RECORDS SHOWN:
[Begin]

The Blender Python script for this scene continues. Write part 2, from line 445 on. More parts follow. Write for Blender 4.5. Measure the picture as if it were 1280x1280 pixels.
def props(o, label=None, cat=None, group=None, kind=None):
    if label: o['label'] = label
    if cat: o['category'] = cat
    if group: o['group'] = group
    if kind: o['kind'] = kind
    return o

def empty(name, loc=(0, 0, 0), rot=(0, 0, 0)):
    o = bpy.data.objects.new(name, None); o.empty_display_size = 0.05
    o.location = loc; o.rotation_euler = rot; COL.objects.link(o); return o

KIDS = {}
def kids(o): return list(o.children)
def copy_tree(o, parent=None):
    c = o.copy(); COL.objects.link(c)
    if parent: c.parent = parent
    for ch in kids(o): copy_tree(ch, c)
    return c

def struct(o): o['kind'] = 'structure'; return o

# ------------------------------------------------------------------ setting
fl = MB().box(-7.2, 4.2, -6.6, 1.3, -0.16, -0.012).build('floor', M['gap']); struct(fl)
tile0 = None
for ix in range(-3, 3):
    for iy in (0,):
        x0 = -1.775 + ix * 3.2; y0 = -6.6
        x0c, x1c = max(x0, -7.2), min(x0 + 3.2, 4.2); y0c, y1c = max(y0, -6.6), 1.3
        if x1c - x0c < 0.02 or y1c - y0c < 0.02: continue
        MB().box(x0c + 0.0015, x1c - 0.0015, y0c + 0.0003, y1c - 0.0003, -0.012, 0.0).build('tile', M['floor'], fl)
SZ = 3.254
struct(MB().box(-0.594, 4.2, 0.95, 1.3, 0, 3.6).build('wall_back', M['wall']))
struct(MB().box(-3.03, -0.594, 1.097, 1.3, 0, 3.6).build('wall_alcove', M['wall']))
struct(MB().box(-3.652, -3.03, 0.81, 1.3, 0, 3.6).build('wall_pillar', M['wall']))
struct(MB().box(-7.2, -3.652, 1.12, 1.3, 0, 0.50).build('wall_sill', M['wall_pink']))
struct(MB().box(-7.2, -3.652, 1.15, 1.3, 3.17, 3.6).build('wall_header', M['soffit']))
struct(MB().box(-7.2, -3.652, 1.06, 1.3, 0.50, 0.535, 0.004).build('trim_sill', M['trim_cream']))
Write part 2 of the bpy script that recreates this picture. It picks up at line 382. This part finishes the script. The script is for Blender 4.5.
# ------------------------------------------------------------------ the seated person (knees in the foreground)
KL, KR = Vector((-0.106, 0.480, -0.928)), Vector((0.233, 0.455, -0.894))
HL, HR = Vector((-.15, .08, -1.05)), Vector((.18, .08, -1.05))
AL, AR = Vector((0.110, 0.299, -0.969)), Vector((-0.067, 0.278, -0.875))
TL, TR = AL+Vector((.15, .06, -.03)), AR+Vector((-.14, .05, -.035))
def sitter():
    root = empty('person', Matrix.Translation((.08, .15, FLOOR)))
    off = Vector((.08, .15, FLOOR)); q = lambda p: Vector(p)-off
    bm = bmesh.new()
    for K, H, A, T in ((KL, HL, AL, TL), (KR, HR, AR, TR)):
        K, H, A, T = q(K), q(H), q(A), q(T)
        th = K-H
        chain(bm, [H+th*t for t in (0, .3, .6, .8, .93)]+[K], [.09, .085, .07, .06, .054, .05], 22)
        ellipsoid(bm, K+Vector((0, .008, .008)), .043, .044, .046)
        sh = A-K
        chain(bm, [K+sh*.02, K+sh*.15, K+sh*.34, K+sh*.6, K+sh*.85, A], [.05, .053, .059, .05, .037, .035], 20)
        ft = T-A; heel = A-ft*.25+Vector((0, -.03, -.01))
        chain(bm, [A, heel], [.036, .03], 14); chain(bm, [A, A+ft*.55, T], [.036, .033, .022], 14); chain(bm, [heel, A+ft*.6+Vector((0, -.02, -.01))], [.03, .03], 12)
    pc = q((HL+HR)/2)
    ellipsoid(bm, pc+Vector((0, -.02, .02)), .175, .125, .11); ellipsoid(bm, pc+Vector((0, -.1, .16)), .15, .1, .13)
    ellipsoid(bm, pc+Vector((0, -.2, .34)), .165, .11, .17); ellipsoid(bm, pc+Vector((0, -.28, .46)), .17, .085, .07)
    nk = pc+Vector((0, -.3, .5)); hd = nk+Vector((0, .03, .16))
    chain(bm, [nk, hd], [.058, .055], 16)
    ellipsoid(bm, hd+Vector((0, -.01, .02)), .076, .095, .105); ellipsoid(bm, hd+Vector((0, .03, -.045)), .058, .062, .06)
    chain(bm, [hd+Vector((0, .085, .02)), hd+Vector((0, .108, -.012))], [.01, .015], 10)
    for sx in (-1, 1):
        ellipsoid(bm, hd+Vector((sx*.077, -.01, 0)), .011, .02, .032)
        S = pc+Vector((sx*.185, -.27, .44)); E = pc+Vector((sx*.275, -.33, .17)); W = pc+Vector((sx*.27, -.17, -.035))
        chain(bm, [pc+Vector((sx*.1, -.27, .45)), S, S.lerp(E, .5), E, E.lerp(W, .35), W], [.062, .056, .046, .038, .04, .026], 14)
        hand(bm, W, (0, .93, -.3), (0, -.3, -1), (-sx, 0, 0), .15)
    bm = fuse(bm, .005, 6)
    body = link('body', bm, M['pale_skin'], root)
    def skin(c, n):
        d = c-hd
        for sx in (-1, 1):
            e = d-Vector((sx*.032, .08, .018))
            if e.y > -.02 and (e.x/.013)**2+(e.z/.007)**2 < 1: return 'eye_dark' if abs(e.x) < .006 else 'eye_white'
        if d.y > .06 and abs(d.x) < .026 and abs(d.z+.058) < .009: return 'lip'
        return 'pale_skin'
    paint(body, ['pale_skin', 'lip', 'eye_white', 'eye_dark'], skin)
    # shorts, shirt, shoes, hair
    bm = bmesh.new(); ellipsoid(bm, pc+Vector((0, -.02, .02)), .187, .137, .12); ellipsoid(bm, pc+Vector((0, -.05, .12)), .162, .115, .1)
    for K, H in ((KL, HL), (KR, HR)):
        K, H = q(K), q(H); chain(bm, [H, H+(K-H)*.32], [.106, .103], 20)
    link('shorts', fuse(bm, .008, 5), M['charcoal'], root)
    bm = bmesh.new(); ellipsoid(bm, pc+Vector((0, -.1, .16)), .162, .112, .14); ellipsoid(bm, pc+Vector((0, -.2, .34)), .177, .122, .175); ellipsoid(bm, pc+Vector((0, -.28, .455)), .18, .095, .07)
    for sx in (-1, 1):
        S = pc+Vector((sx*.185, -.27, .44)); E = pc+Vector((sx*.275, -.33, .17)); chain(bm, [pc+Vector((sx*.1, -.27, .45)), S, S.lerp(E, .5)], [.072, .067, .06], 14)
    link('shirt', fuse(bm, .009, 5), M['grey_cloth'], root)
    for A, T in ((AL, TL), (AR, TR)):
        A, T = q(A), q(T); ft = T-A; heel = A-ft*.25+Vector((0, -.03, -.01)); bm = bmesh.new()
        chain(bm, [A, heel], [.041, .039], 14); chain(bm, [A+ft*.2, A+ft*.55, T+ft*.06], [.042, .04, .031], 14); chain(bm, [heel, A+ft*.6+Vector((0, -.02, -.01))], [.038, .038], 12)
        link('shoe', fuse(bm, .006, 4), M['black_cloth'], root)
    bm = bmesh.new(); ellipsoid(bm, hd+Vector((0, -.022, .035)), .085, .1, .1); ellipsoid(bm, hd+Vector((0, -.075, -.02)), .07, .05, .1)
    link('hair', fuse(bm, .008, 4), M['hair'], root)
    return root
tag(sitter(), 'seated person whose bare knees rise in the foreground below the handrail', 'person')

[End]

GOAL: Set down verbatim only the lines between the start of the data above and the line with "def struct(o): o['kind']", both boundaries included.

EXERCISE SOLUTION:
The Blender Python script for this scene continues. Write part 2, from line 445 on. More parts follow. Write for Blender 4.5. Measure the picture as if it were 1280x1280 pixels.
def props(o, label=None, cat=None, group=None, kind=None):
    if label: o['label'] = label
    if cat: o['category'] = cat
    if group: o['group'] = group
    if kind: o['kind'] = kind
    return o

def empty(name, loc=(0, 0, 0), rot=(0, 0, 0)):
    o = bpy.data.objects.new(name, None); o.empty_display_size = 0.05
    o.location = loc; o.rotation_euler = rot; COL.objects.link(o); return o

KIDS = {}
def kids(o): return list(o.children)
def copy_tree(o, parent=None):
    c = o.copy(); COL.objects.link(c)
    if parent: c.parent = parent
    for ch in kids(o): copy_tree(ch, c)
    return c

def struct(o): o['kind'] = 'structure'; return o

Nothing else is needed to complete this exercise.